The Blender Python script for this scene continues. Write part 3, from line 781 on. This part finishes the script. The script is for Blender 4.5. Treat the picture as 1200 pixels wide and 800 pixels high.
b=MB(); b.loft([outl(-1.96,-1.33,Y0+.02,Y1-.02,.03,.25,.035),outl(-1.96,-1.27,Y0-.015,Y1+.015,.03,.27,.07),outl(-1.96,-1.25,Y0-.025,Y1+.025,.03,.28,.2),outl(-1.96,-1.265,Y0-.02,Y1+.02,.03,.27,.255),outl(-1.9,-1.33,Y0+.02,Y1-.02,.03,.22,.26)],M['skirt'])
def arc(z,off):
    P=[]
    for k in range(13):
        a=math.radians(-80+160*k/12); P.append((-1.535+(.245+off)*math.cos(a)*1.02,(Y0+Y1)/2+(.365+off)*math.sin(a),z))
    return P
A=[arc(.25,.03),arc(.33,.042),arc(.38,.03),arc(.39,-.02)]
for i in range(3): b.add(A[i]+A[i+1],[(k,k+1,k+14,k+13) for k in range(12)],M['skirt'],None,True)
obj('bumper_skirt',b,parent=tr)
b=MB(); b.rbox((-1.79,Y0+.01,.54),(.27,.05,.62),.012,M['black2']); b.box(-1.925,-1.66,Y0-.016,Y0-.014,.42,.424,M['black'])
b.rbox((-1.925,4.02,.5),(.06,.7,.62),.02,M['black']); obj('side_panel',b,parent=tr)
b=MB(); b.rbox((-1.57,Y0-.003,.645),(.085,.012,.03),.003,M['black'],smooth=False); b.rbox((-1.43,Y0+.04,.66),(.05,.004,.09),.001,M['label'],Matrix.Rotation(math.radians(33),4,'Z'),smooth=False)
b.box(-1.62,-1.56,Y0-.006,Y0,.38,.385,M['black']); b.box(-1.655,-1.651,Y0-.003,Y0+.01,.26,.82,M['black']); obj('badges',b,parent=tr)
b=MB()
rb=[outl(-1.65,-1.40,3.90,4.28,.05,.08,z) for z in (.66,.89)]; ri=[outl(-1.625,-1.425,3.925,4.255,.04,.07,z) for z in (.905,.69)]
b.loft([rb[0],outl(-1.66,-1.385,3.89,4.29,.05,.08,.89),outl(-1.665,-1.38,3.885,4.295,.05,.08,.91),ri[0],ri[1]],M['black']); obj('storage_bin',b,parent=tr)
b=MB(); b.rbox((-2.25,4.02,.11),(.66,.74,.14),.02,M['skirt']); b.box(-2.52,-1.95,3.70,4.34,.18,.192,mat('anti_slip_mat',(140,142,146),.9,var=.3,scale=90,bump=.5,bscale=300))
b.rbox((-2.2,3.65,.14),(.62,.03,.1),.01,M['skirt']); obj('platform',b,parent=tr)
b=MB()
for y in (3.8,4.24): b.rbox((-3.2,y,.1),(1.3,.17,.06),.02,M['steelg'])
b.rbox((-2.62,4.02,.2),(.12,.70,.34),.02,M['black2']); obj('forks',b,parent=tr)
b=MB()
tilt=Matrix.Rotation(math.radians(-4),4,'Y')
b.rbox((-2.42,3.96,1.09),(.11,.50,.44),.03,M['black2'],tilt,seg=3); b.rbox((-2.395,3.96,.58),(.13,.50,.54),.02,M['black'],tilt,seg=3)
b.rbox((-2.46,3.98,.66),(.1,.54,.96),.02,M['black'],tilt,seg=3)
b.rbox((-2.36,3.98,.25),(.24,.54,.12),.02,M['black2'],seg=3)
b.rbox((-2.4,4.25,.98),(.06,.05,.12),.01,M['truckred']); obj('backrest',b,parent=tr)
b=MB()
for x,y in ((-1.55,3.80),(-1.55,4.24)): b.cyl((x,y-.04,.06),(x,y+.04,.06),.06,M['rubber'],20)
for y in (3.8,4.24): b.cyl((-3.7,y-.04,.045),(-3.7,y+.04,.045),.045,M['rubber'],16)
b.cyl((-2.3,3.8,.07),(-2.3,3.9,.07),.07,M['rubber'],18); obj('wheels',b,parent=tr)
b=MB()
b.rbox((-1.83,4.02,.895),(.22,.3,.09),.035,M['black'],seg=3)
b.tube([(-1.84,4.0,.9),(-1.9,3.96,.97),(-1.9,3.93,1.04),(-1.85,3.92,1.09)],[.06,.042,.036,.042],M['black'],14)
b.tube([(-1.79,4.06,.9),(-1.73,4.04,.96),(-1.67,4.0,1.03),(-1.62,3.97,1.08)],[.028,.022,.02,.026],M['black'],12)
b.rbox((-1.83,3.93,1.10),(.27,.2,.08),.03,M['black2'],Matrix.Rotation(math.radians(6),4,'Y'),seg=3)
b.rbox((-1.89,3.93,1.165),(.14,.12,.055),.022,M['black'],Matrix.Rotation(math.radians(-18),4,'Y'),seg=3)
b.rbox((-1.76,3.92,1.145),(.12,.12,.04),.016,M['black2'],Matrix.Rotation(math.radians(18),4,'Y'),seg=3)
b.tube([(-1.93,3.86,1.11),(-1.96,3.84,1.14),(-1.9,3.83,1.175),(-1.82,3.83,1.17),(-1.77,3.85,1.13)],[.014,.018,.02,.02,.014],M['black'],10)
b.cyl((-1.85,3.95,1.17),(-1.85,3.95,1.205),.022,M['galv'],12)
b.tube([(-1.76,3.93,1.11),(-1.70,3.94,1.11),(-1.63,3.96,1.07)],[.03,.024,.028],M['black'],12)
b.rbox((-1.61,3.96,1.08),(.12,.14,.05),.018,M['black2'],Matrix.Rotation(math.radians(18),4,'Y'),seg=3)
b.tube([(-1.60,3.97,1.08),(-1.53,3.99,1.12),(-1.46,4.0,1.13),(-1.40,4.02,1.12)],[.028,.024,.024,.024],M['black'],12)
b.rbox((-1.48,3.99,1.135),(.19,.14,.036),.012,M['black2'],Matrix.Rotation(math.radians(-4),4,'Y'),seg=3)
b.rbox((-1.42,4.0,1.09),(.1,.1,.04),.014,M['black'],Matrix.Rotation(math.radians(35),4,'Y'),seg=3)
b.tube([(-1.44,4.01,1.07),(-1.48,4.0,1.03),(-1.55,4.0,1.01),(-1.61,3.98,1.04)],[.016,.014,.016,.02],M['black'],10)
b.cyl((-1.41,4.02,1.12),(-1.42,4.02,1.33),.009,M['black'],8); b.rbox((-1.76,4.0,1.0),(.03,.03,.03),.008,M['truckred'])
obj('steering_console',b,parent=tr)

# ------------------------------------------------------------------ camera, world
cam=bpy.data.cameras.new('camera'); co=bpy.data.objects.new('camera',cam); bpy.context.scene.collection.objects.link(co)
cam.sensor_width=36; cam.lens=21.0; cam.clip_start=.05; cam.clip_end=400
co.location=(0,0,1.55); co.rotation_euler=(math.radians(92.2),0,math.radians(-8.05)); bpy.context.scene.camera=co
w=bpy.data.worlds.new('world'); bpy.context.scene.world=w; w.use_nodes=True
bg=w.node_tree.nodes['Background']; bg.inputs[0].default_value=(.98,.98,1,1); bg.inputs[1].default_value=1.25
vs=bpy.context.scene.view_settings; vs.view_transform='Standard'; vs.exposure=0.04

* _Brief_
Go back to the listing above and please repeat it exactly.

* _Exercise answer_
The Blender Python script for this scene continues. Write part 3, from line 781 on. This part finishes the script. The script is for Blender 4.5. Treat the picture as 1200 pixels wide and 800 pixels high.
b=MB(); b.loft([outl(-1.96,-1.33,Y0+.02,Y1-.02,.03,.25,.035),outl(-1.96,-1.27,Y0-.015,Y1+.015,.03,.27,.07),outl(-1.96,-1.25,Y0-.025,Y1+.025,.03,.28,.2),outl(-1.96,-1.265,Y0-.02,Y1+.02,.03,.27,.255),outl(-1.9,-1.33,Y0+.02,Y1-.02,.03,.22,.26)],M['skirt'])
def arc(z,off):
    P=[]
    for k in range(13):
        a=math.radians(-80+160*k/12); P.append((-1.535+(.245+off)*math.cos(a)*1.02,(Y0+Y1)/2+(.365+off)*math.sin(a),z))
    return P
A=[arc(.25,.03),arc(.33,.042),arc(.38,.03),arc(.39,-.02)]
for i in range(3): b.add(A[i]+A[i+1],[(k,k+1,k+14,k+13) for k in range(12)],M['skirt'],None,True)
obj('bumper_skirt',b,parent=tr)
b=MB(); b.rbox((-1.79,Y0+.01,.54),(.27,.05,.62),.012,M['black2']); b.box(-1.925,-1.66,Y0-.016,Y0-.014,.42,.424,M['black'])
b.rbox((-1.925,4.02,.5),(.06,.7,.62),.02,M['black']); obj('side_panel',b,parent=tr)
b=MB(); b.rbox((-1.57,Y0-.003,.645),(.085,.012,.03),.003,M['black'],smooth=False); b.rbox((-1.43,Y0+.04,.66),(.05,.004,.09),.001,M['label'],Matrix.Rotation(math.radians(33),4,'Z'),smooth=False)
b.box(-1.62,-1.56,Y0-.006,Y0,.38,.385,M['black']); b.box(-1.655,-1.651,Y0-.003,Y0+.01,.26,.82,M['black']); obj('badges',b,parent=tr)
b=MB()
rb=[outl(-1.65,-1.40,3.90,4.28,.05,.08,z) for z in (.66,.89)]; ri=[outl(-1.625,-1.425,3.925,4.255,.04,.07,z) for z in (.905,.69)]
b.loft([rb[0],outl(-1.66,-1.385,3.89,4.29,.05,.08,.89),outl(-1.665,-1.38,3.885,4.295,.05,.08,.91),ri[0],ri[1]],M['black']); obj('storage_bin',b,parent=tr)
b=MB(); b.rbox((-2.25,4.02,.11),(.66,.74,.14),.02,M['skirt']); b.box(-2.52,-1.95,3.70,4.34,.18,.192,mat('anti_slip_mat',(140,142,146),.9,var=.3,scale=90,bump=.5,bscale=300))
b.rbox((-2.2,3.65,.14),(.62,.03,.1),.01,M['skirt']); obj('platform',b,parent=tr)
b=MB()
for y in (3.8,4.24): b.rbox((-3.2,y,.1),(1.3,.17,.06),.02,M['steelg'])
b.rbox((-2.62,4.02,.2),(.12,.70,.34),.02,M['black2']); obj('forks',b,parent=tr)
b=MB()
tilt=Matrix.Rotation(math.radians(-4),4,'Y')
b.rbox((-2.42,3.96,1.09),(.11,.50,.44),.03,M['black2'],tilt,seg=3); b.rbox((-2.395,3.96,.58),(.13,.50,.54),.02,M['black'],tilt,seg=3)
b.rbox((-2.46,3.98,.66),(.1,.54,.96),.02,M['black'],tilt,seg=3)
b.rbox((-2.36,3.98,.25),(.24,.54,.12),.02,M['black2'],seg=3)
b.rbox((-2.4,4.25,.98),(.06,.05,.12),.01,M['truckred']); obj('backrest',b,parent=tr)
b=MB()
for x,y in ((-1.55,3.80),(-1.55,4.24)): b.cyl((x,y-.04,.06),(x,y+.04,.06),.06,M['rubber'],20)
for y in (3.8,4.24): b.cyl((-3.7,y-.04,.045),(-3.7,y+.04,.045),.045,M['rubber'],16)
b.cyl((-2.3,3.8,.07),(-2.3,3.9,.07),.07,M['rubber'],18); obj('wheels',b,parent=tr)
b=MB()
b.rbox((-1.83,4.02,.895),(.22,.3,.09),.035,M['black'],seg=3)
b.tube([(-1.84,4.0,.9),(-1.9,3.96,.97),(-1.9,3.93,1.04),(-1.85,3.92,1.09)],[.06,.042,.036,.042],M['black'],14)
b.tube([(-1.79,4.06,.9),(-1.73,4.04,.96),(-1.67,4.0,1.03),(-1.62,3.97,1.08)],[.028,.022,.02,.026],M['black'],12)
b.rbox((-1.83,3.93,1.10),(.27,.2,.08),.03,M['black2'],Matrix.Rotation(math.radians(6),4,'Y'),seg=3)
b.rbox((-1.89,3.93,1.165),(.14,.12,.055),.022,M['black'],Matrix.Rotation(math.radians(-18),4,'Y'),seg=3)
b.rbox((-1.76,3.92,1.145),(.12,.12,.04),.016,M['black2'],Matrix.Rotation(math.radians(18),4,'Y'),seg=3)
b.tube([(-1.93,3.86,1.11),(-1.96,3.84,1.14),(-1.9,3.83,1.175),(-1.82,3.83,1.17),(-1.77,3.85,1.13)],[.014,.018,.02,.02,.014],M['black'],10)
b.cyl((-1.85,3.95,1.17),(-1.85,3.95,1.205),.022,M['galv'],12)
b.tube([(-1.76,3.93,1.11),(-1.70,3.94,1.11),(-1.63,3.96,1.07)],[.03,.024,.028],M['black'],12)
b.rbox((-1.61,3.96,1.08),(.12,.14,.05),.018,M['black2'],Matrix.Rotation(math.radians(18),4,'Y'),seg=3)
b.tube([(-1.60,3.97,1.08),(-1.53,3.99,1.12),(-1.46,4.0,1.13),(-1.40,4.02,1.12)],[.028,.024,.024,.024],M['black'],12)
b.rbox((-1.48,3.99,1.135),(.19,.14,.036),.012,M['black2'],Matrix.Rotation(math.radians(-4),4,'Y'),seg=3)
b.rbox((-1.42,4.0,1.09),(.1,.1,.04),.014,M['black'],Matrix.Rotation(math.radians(35),4,'Y'),seg=3)
b.tube([(-1.44,4.01,1.07),(-1.48,4.0,1.03),(-1.55,4.0,1.01),(-1.61,3.98,1.04)],[.016,.014,.016,.02],M['black'],10)
b.cyl((-1.41,4.02,1.12),(-1.42,4.02,1.33),.009,M['black'],8); b.rbox((-1.76,4.0,1.0),(.03,.03,.03),.008,M['truckred'])
obj('steering_console',b,parent=tr)

# ------------------------------------------------------------------ camera, world
cam=bpy.data.cameras.new('camera'); co=bpy.data.objects.new('camera',cam); bpy.context.scene.collection.objects.link(co)
cam.sensor_width=36; cam.lens=21.0; cam.clip_start=.05; cam.clip_end=400
co.location=(0,0,1.55); co.rotation_euler=(math.radians(92.2),0,math.radians(-8.05)); bpy.context.scene.camera=co
w=bpy.data.worlds.new('world'); bpy.context.scene.world=w; w.use_nodes=True
bg=w.node_tree.nodes['Background']; bg.inputs[0].default_value=(.98,.98,1,1); bg.inputs[1].default_value=1.25
vs=bpy.context.scene.view_settings; vs.view_transform='Standard'; vs.exposure=0.04